Selvi: Konya Her Zaman Üzerine Düşeni Yapmıştır
Eğitim-Bir-Sen Konya Şube Başkanı Latif Selvi, Konya teşkilatının 10 bin üyesiyle her zaman üzerine düşeni yaptığını belirterek, “Teşkilatımız, 15 Mayıs’a giden yolculukta kendisinden beklenileni layıkıyla yapacaktır. İlimizdeki başarımız, yönetimlerden işyeri temsilcilerine varana kadar hepimizin ortak başarısıdır. Bütün arkadaşlarımız, kuşandıkları sorumlulukların hakkını vermeye devam edecekler” dedi.
Özdemir: Yetkiye Kilitlendik
Eğitim-Bir-Sen Karaman Şube Başkanı Yunus Özdemir, yetkiye kilitlendiklerini söyleyerek, şunları kaydetti: “İlçe temsilciliklerimiz, Şube sorumluluğundaki çalışmalarıyla birbirleri ile yarışıyorlar. Karaman’da yetkiyi alacak ve 2014 yılını Karaman’ın yetki yılı yapacağız.
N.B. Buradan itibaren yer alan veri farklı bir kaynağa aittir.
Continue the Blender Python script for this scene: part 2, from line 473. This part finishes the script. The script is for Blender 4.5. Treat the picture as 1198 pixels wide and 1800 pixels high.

Kadınlar Komisyonumuzla, işyeri temsilcilerimizle birlikte çok az olan makası kapatmakla kalmayacak, yetkiyi alarak çalışmalarımızı taçlandıracağız.”
Özüdoğru: Bizim Gücümüz Çalışanların Gücüdür
Eğitim-Bir-Sen Niğde Şube Başkanı Celalettin Özüdoğru, sendika olarak yetkiyi aldıktan sonra çalışanların sorunlarının çözülmeye başladığına dikkat çekerek, “Bizim gücümüz çalışanların ortak gücüdür. Biz yetkiyi aldıktan sonra çalışanların sorunları çözülmeye başladı. Sorunlardan beslenenlerin tersine, çözümlerle güçlenen yapımız sadece üyelerimize değil, tüm çalışanlara rahat nefes aldırıyor. Niğde olarak taşıdığımız sorumluluğu layıkıyla yerine getirmek için çalışıyoruz. Mayıs mutabakatında yeni bir sıçrama yapmak için hep birlikte emek veriyoruz. En az 2 bin 400 üyeyle mutabakata imza atmayı hedefliyoruz” şeklinde konuştu.
Aslan: Sendikalaşma Oranı İlimizde Yüzde 74
Eğitim-Bir-Sen Aksaray Şube Başkanı Mahmut Aslan ise, Aksaray’ın eğitim hizmet kolunda sendikalaşma oranının en yüksek olduğu illerin başında geldiğini ifade ederek, şunları söyledi: “İlimizde yüzde 74 oranında eğitimde sendikalaşma söz konusu. Biz geri kalan yüzde 26’lık dilim içerisinde 2 bin 400 olan mevcut sayımızı 3 bine çıkararak, hem sendikalaşma hem de ilimizdeki gücümüzün oranını yükselteceğiz. Bu konuda teşkilatımız ortak hedefe kilitlenmiş durumdadır.”